## BEGIN Supplied data
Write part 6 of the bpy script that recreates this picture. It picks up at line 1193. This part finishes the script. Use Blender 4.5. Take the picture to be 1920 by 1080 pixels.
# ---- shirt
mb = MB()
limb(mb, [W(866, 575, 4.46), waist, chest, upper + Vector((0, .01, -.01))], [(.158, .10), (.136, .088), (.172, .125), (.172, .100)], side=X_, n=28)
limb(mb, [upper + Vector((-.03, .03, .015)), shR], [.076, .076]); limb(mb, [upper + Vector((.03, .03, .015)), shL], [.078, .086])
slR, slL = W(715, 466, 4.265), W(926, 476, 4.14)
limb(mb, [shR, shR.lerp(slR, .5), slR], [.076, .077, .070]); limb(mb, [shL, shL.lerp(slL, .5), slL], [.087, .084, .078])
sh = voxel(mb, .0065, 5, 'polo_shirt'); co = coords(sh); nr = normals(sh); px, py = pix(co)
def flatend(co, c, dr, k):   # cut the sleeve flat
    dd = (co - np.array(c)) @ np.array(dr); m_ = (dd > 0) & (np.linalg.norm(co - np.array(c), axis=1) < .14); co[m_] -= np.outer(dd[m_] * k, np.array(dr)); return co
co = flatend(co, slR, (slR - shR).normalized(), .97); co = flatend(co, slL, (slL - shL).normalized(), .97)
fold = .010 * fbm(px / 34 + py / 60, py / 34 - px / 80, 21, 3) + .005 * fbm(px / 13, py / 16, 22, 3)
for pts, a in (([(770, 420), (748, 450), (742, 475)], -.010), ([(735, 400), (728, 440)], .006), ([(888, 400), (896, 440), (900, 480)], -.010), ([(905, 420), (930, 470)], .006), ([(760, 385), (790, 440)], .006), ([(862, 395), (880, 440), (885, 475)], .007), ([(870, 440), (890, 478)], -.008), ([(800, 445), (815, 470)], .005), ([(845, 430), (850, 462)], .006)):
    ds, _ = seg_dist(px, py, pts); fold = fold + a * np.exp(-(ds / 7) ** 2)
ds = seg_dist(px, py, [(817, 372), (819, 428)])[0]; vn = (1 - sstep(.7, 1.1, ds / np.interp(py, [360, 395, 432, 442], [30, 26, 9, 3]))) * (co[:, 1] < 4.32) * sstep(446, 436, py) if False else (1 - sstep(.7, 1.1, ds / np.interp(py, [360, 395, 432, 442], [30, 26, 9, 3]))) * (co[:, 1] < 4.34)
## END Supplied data
■ Task to carry out ■
Reproduce the listing in full. Keep it exactly as written.

■ Response to this task ■
Write part 6 of the bpy script that recreates this picture. It picks up at line 1193. This part finishes the script. Use Blender 4.5. Take the picture to be 1920 by 1080 pixels.
# ---- shirt
mb = MB()
limb(mb, [W(866, 575, 4.46), waist, chest, upper + Vector((0, .01, -.01))], [(.158, .10), (.136, .088), (.172, .125), (.172, .100)], side=X_, n=28)
limb(mb, [upper + Vector((-.03, .03, .015)), shR], [.076, .076]); limb(mb, [upper + Vector((.03, .03, .015)), shL], [.078, .086])
slR, slL = W(715, 466, 4.265), W(926, 476, 4.14)
limb(mb, [shR, shR.lerp(slR, .5), slR], [.076, .077, .070]); limb(mb, [shL, shL.lerp(slL, .5), slL], [.087, .084, .078])
sh = voxel(mb, .0065, 5, 'polo_shirt'); co = coords(sh); nr = normals(sh); px, py = pix(co)
def flatend(co, c, dr, k):   # cut the sleeve flat
    dd = (co - np.array(c)) @ np.array(dr); m_ = (dd > 0) & (np.linalg.norm(co - np.array(c), axis=1) < .14); co[m_] -= np.outer(dd[m_] * k, np.array(dr)); return co
co = flatend(co, slR, (slR - shR).normalized(), .97); co = flatend(co, slL, (slL - shL).normalized(), .97)
fold = .010 * fbm(px / 34 + py / 60, py / 34 - px / 80, 21, 3) + .005 * fbm(px / 13, py / 16, 22, 3)
for pts, a in (([(770, 420), (748, 450), (742, 475)], -.010), ([(735, 400), (728, 440)], .006), ([(888, 400), (896, 440), (900, 480)], -.010), ([(905, 420), (930, 470)], .006), ([(760, 385), (790, 440)], .006), ([(862, 395), (880, 440), (885, 475)], .007), ([(870, 440), (890, 478)], -.008), ([(800, 445), (815, 470)], .005), ([(845, 430), (850, 462)], .006)):
    ds, _ = seg_dist(px, py, pts); fold = fold + a * np.exp(-(ds / 7) ** 2)
ds = seg_dist(px, py, [(817, 372), (819, 428)])[0]; vn = (1 - sstep(.7, 1.1, ds / np.interp(py, [360, 395, 432, 442], [30, 26, 9, 3]))) * (co[:, 1] < 4.32) * sstep(446, 436, py) if False else (1 - sstep(.7, 1.1, ds / np.interp(py, [360, 395, 432, 442], [30, 26, 9, 3]))) * (co[:, 1] < 4.34)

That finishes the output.